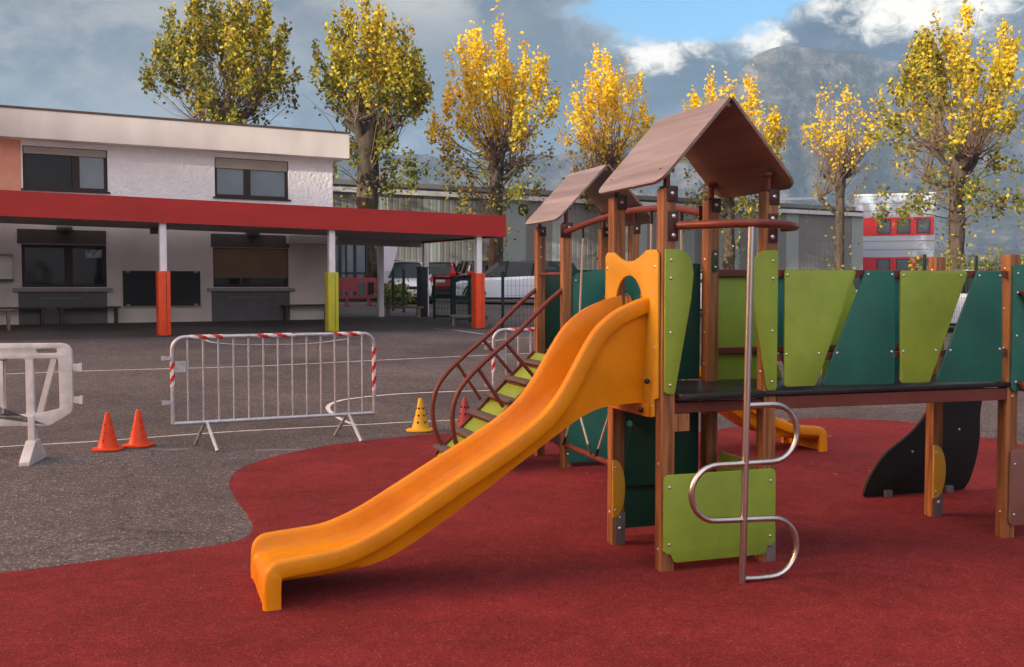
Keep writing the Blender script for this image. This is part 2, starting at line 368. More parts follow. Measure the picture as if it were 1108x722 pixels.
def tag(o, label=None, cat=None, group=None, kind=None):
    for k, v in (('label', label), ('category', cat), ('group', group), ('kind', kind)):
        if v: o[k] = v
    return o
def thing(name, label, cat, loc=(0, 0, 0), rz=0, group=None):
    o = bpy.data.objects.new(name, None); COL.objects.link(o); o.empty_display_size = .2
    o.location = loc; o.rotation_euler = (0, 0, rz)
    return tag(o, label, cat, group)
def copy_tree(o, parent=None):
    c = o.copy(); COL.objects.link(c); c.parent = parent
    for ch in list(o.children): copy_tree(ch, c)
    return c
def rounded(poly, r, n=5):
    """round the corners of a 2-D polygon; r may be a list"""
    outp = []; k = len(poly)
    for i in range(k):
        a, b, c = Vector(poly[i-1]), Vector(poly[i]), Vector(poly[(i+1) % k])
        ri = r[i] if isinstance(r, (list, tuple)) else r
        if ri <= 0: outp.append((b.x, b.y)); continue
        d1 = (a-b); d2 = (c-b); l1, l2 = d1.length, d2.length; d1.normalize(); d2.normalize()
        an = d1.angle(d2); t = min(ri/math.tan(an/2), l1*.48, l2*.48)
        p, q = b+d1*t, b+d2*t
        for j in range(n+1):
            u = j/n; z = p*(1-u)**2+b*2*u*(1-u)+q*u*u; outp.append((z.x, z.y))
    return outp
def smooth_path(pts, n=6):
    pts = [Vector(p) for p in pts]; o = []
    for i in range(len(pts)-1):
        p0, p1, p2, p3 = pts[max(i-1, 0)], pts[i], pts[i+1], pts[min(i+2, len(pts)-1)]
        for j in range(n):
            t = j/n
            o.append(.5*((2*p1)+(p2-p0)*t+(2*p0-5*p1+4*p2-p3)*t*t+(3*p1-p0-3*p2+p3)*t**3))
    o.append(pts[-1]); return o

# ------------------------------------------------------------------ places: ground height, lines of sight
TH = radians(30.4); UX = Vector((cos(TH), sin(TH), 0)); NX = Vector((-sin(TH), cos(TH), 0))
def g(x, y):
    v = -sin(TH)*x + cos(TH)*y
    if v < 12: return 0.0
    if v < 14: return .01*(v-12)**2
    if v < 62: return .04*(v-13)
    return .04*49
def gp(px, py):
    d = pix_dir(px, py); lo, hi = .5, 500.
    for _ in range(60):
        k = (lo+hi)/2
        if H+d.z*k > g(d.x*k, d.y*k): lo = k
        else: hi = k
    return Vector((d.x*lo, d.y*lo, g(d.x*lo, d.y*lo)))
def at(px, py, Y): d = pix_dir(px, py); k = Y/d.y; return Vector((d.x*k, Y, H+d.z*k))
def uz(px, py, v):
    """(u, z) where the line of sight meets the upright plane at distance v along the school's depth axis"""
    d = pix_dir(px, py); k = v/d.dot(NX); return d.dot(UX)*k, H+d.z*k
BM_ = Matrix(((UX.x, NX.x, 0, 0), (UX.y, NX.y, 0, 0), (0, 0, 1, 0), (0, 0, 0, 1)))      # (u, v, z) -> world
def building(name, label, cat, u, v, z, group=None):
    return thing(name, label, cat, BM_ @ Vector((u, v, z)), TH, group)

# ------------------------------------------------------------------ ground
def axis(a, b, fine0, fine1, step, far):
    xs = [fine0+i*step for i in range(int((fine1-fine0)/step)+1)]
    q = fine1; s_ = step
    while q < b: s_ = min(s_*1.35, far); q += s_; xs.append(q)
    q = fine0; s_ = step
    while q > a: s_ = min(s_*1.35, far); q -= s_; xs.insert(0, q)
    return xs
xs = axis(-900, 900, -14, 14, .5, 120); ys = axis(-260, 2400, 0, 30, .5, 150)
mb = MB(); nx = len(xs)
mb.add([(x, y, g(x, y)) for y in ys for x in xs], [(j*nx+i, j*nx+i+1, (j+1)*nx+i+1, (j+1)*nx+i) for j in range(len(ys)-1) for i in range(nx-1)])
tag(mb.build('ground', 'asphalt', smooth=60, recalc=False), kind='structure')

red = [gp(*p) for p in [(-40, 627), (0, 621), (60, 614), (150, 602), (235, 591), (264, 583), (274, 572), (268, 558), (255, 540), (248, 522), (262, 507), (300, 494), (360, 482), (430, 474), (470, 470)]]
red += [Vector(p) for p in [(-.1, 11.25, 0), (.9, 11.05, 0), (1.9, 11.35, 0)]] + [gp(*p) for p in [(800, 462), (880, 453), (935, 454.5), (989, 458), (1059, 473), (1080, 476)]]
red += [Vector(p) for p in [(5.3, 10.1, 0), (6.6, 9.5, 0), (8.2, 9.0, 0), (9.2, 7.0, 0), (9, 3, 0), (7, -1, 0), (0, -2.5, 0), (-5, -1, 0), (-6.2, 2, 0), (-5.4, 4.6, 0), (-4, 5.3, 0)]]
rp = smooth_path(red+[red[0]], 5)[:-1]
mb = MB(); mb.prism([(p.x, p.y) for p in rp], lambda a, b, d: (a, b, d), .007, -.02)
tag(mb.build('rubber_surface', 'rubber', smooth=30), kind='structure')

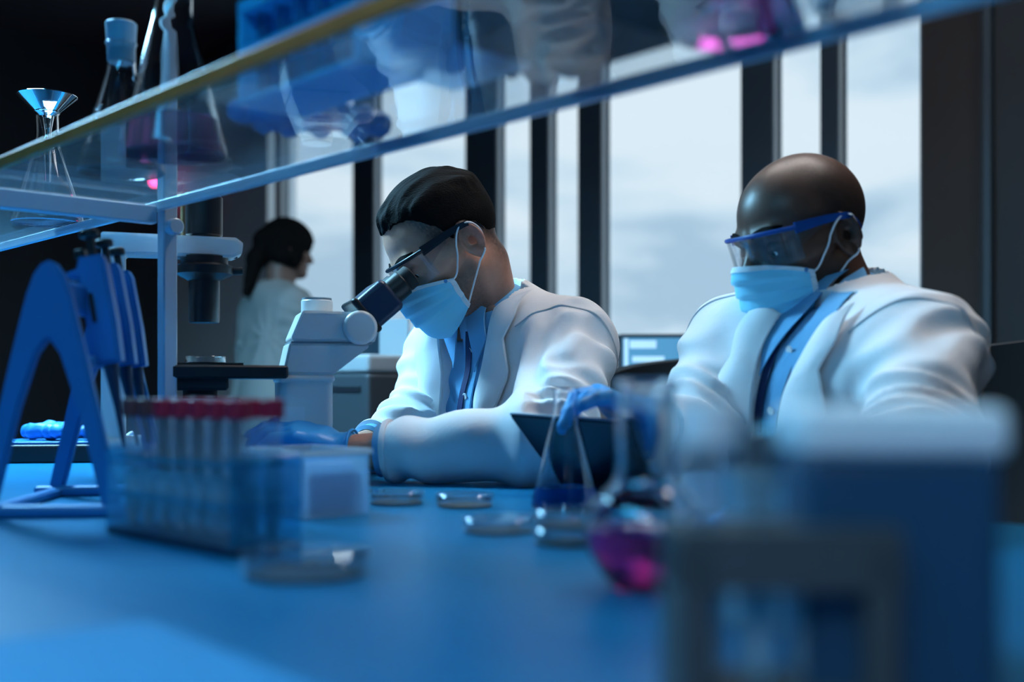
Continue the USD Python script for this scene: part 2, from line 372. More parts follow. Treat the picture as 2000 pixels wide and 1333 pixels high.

# # #

**AIM OF THE TASK**
Locate the word "follow" in the entries, and copy every line where it is found.

**PROBLEM SOLUTION**
Keep writing the Blender script for this image. This is part 2, starting at line 368. More parts follow. Measure the picture as if it were 1108x722 pixels.
Continue the USD Python script for this scene: part 2, from line 372. More parts follow. Treat the picture as 2000 pixels wide and 1333 pixels high.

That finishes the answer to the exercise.